= Exercise instructions =
Only the lines from the first one through the line with "SC.camera = cam" should be printed, exactly as they appear.

= = = = = = =

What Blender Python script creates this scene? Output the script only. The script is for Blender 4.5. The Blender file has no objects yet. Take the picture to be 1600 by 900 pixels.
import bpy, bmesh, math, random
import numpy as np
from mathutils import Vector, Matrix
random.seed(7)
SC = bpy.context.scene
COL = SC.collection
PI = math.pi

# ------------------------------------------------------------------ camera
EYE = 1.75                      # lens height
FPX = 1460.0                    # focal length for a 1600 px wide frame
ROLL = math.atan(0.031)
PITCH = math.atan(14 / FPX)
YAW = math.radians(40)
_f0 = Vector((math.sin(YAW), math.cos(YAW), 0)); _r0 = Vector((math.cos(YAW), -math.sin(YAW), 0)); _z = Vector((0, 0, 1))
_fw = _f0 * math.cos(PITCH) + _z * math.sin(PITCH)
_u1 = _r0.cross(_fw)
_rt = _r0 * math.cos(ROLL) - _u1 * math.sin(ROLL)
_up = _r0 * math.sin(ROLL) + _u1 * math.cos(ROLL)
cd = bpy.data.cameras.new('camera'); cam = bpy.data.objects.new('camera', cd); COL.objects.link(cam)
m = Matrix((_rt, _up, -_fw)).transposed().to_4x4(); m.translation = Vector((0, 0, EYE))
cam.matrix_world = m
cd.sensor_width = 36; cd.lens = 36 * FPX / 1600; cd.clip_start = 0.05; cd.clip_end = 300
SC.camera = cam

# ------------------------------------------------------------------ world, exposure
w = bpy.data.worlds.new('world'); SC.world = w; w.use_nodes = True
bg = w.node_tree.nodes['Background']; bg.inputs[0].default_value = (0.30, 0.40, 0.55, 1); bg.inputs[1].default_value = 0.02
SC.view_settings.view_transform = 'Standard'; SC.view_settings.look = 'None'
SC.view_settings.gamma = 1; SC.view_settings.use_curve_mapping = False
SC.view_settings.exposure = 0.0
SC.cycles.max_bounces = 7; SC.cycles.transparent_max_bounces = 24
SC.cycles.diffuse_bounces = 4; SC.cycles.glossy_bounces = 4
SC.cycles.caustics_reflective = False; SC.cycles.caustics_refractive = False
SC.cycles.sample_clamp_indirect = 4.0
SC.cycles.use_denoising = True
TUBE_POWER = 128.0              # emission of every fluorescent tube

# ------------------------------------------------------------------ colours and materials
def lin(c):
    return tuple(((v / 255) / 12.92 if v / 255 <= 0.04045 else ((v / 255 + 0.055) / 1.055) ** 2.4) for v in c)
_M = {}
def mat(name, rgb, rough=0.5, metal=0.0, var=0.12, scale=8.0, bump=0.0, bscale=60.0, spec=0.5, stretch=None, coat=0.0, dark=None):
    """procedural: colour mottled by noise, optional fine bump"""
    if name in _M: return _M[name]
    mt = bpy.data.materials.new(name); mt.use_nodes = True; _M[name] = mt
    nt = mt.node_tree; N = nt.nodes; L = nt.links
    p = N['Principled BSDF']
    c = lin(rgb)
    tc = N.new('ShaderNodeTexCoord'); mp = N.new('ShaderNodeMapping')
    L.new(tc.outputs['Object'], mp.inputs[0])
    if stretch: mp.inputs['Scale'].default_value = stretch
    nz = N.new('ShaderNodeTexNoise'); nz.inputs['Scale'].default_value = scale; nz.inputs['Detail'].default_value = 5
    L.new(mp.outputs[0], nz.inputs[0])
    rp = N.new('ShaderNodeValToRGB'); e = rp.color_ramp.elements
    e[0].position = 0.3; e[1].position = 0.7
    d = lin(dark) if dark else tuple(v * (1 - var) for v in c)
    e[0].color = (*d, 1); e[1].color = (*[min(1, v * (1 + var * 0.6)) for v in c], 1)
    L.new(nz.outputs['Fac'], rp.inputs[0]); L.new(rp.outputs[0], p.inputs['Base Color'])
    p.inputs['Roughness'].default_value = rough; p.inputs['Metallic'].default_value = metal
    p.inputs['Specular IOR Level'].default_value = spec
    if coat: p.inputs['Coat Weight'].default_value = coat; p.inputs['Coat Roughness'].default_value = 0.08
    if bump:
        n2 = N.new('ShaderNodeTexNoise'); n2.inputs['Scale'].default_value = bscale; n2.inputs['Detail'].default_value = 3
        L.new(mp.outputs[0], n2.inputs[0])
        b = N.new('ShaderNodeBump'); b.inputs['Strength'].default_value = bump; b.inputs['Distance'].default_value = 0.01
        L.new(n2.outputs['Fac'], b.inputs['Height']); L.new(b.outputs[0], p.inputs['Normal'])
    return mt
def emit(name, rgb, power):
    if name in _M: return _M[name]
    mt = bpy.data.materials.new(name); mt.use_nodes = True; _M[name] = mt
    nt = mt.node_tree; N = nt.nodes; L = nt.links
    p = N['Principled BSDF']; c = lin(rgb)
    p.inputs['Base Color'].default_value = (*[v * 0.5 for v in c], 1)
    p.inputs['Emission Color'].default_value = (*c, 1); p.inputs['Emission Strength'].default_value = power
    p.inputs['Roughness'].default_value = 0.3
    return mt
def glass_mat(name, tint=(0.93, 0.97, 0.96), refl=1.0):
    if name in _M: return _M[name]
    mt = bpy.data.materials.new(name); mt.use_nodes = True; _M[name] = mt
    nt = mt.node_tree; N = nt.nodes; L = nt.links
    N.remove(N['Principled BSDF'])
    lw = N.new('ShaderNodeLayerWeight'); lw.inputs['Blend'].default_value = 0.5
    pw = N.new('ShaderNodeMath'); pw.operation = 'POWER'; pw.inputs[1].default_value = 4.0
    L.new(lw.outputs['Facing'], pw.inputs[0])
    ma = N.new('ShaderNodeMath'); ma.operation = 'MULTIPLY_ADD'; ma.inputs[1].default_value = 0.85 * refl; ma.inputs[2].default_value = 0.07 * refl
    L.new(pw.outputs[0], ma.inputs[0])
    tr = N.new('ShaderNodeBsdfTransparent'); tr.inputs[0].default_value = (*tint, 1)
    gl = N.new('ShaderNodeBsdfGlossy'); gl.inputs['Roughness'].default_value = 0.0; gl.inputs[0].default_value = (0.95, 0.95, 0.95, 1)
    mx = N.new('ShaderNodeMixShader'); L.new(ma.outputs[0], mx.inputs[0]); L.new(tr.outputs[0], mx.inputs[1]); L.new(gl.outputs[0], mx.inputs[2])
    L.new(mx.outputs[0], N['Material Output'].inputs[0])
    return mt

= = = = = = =

= Exercise result =
What Blender Python script creates this scene? Output the script only. The script is for Blender 4.5. The Blender file has no objects yet. Take the picture to be 1600 by 900 pixels.
import bpy, bmesh, math, random
import numpy as np
from mathutils import Vector, Matrix
random.seed(7)
SC = bpy.context.scene
COL = SC.collection
PI = math.pi

# ------------------------------------------------------------------ camera
EYE = 1.75                      # lens height
FPX = 1460.0                    # focal length for a 1600 px wide frame
ROLL = math.atan(0.031)
PITCH = math.atan(14 / FPX)
YAW = math.radians(40)
_f0 = Vector((math.sin(YAW), math.cos(YAW), 0)); _r0 = Vector((math.cos(YAW), -math.sin(YAW), 0)); _z = Vector((0, 0, 1))
_fw = _f0 * math.cos(PITCH) + _z * math.sin(PITCH)
_u1 = _r0.cross(_fw)
_rt = _r0 * math.cos(ROLL) - _u1 * math.sin(ROLL)
_up = _r0 * math.sin(ROLL) + _u1 * math.cos(ROLL)
cd = bpy.data.cameras.new('camera'); cam = bpy.data.objects.new('camera', cd); COL.objects.link(cam)
m = Matrix((_rt, _up, -_fw)).transposed().to_4x4(); m.translation = Vector((0, 0, EYE))
cam.matrix_world = m
cd.sensor_width = 36; cd.lens = 36 * FPX / 1600; cd.clip_start = 0.05; cd.clip_end = 300
SC.camera = cam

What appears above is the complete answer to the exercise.